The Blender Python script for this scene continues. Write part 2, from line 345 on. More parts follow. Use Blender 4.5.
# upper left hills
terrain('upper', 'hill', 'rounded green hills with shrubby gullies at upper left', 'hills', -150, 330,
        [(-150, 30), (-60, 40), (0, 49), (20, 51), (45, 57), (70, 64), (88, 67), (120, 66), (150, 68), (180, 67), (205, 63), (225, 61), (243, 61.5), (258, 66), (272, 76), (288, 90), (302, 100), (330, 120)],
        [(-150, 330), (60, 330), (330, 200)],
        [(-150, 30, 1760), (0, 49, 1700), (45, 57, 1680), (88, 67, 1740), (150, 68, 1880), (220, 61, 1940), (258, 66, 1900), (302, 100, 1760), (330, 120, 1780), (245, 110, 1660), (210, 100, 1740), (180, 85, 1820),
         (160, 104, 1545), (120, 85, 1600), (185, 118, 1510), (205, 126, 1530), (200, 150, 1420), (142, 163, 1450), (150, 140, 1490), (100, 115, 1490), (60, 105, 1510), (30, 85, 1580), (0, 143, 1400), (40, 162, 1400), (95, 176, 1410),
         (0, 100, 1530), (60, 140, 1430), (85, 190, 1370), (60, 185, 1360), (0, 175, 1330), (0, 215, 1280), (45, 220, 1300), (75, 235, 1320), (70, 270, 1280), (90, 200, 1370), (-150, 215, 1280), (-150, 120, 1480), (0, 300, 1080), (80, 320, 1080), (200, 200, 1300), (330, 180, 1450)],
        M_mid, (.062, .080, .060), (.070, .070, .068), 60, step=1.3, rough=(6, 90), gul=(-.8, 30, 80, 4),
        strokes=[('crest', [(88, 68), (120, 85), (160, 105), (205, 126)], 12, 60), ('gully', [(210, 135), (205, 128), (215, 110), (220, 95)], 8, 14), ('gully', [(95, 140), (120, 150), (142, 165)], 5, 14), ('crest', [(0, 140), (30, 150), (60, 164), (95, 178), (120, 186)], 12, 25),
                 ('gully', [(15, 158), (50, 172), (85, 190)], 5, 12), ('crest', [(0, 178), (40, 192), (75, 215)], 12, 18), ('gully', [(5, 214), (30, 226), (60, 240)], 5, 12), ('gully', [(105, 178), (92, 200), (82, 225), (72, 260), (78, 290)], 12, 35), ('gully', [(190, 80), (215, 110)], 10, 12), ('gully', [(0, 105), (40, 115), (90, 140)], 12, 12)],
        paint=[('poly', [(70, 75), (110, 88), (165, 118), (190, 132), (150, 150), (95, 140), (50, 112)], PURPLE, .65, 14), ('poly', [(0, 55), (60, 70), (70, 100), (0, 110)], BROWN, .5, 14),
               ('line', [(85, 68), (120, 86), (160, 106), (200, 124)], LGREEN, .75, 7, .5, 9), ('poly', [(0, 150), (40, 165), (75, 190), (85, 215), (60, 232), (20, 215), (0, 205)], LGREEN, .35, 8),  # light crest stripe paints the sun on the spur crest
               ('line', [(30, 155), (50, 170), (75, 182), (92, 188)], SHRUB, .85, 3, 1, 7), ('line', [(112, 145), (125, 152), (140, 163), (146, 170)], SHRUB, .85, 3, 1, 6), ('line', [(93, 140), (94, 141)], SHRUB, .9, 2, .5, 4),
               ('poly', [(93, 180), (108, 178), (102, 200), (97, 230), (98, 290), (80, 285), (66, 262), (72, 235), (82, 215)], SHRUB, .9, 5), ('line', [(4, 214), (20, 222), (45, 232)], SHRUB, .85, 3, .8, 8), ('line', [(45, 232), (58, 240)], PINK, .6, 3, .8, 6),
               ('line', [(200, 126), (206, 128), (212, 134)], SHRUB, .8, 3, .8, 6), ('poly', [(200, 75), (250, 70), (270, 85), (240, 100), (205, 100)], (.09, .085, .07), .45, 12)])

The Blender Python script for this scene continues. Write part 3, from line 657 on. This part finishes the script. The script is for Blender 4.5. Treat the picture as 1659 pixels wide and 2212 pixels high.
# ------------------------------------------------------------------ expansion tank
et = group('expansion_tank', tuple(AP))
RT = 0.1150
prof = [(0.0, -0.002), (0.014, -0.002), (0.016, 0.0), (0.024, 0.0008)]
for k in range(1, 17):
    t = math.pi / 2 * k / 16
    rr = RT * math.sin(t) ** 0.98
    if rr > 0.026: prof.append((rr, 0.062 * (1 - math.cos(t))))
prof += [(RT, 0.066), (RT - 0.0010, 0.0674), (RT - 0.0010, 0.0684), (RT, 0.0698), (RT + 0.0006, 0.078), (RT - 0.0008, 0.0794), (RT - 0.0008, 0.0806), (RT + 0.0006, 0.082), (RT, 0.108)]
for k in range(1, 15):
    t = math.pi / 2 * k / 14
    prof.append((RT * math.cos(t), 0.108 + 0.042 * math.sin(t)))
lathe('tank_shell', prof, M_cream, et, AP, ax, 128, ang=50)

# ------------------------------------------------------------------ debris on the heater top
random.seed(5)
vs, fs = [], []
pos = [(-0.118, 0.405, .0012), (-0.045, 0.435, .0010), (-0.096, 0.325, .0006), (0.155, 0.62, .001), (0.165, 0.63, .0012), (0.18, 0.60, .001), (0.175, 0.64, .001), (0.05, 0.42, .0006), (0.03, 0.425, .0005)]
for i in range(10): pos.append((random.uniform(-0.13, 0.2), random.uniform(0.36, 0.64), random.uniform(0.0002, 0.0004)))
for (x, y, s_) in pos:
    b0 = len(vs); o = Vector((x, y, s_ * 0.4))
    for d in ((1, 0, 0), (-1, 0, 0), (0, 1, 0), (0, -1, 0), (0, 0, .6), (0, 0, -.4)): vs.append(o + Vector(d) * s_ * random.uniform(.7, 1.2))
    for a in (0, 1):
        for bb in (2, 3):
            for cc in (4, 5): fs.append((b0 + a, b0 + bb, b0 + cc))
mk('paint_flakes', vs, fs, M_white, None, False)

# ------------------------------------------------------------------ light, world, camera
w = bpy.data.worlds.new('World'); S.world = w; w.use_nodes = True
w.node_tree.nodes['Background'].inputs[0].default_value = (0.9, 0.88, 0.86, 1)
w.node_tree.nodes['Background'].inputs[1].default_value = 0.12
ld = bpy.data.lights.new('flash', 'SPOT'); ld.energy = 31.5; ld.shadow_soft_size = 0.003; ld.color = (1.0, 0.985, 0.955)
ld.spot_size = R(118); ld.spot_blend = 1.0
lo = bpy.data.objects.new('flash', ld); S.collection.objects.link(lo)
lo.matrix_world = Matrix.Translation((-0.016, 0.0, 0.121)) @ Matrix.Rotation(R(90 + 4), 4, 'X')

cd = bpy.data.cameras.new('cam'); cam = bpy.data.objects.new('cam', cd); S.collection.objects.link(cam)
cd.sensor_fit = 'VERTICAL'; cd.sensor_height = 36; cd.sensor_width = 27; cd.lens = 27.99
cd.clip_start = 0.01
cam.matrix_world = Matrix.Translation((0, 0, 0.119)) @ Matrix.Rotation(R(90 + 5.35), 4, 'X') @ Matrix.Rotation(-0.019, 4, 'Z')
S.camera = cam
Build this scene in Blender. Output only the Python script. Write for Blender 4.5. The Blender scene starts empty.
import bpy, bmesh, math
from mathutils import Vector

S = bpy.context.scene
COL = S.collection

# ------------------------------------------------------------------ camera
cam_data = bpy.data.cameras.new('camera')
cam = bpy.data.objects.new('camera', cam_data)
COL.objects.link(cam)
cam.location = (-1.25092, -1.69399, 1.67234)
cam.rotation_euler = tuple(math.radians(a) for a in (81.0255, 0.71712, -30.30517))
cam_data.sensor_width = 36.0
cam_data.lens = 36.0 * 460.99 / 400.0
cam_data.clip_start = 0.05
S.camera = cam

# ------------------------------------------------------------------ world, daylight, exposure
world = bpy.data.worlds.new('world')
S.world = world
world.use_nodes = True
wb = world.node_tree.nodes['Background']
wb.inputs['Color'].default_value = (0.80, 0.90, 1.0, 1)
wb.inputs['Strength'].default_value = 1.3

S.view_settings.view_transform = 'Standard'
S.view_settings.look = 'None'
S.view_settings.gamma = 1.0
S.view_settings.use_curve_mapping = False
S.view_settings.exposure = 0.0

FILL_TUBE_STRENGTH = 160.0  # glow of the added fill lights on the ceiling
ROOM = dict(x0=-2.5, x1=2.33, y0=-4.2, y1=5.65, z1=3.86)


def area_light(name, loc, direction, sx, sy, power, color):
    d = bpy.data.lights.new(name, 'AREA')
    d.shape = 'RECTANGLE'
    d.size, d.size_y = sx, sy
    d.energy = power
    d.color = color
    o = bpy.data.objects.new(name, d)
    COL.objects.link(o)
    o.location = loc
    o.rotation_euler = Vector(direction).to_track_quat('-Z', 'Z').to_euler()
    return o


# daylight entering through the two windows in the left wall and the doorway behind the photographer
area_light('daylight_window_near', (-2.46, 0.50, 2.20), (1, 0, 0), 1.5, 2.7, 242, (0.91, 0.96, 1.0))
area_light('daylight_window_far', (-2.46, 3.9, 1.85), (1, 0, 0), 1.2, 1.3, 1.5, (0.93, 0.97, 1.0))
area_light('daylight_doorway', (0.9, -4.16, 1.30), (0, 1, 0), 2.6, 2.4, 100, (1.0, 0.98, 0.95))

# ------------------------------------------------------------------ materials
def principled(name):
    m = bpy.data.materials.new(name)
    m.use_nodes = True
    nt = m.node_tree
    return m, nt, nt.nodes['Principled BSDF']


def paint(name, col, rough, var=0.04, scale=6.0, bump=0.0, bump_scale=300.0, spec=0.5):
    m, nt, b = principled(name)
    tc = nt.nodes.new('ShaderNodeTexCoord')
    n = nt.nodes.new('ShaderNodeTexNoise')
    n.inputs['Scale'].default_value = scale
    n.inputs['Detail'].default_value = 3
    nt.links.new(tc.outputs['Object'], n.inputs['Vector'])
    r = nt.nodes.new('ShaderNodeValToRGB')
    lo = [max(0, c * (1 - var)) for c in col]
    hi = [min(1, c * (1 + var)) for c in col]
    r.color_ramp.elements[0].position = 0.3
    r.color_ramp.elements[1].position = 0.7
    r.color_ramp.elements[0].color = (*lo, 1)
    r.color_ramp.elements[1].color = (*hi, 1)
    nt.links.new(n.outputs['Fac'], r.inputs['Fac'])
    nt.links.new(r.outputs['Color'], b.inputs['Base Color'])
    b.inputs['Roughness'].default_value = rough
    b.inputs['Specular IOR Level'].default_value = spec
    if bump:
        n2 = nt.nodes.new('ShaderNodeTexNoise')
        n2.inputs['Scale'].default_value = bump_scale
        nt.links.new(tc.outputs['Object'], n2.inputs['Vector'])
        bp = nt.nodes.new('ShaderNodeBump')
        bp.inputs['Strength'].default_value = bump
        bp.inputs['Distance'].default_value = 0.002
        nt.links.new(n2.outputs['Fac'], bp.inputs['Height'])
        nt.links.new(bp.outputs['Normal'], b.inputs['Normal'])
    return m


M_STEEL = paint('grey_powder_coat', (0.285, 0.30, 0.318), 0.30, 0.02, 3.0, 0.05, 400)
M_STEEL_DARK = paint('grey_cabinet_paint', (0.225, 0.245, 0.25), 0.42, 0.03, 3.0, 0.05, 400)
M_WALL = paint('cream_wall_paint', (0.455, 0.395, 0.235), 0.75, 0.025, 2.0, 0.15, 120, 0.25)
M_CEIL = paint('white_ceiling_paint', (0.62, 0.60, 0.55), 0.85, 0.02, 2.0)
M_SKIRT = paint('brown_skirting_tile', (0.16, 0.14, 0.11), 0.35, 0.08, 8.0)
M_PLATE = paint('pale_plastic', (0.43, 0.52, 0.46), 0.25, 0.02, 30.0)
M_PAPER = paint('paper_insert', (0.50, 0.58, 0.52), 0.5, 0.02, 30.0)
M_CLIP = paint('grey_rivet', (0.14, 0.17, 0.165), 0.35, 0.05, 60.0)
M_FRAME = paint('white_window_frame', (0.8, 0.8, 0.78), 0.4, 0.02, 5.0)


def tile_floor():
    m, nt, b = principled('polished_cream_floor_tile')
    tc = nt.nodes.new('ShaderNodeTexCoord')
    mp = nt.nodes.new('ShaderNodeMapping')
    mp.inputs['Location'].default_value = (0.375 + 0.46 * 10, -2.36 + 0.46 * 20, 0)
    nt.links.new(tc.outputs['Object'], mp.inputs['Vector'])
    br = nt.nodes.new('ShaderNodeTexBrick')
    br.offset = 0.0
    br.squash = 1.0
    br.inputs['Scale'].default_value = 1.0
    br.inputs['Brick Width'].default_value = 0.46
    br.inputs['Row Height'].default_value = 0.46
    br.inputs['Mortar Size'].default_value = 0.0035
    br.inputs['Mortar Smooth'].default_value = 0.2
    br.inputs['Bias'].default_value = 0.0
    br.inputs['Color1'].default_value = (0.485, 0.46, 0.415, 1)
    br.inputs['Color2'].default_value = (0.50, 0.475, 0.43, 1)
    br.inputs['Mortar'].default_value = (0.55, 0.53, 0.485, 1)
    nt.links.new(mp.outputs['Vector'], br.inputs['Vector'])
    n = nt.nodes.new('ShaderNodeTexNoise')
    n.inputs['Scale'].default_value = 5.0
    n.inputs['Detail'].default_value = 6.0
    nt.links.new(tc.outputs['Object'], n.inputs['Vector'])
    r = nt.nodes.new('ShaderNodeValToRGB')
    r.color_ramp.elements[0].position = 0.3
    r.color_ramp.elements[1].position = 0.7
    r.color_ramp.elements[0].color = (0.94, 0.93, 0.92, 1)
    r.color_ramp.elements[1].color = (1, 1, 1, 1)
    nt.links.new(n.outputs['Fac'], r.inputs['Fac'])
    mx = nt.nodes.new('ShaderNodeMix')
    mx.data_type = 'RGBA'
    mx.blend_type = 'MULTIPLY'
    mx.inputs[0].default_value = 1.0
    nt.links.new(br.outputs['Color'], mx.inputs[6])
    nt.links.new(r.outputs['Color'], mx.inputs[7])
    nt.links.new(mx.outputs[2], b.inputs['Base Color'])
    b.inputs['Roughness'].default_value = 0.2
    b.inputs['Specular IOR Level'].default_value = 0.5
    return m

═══

From the records above, retype only the lines starting at the line that contains "Build this scene" and ending at the line that contains "COL = S.collection", both included.

Build this scene in Blender. Output only the Python script. Write for Blender 4.5. The Blender scene starts empty.
import bpy, bmesh, math
from mathutils import Vector

S = bpy.context.scene
COL = S.collection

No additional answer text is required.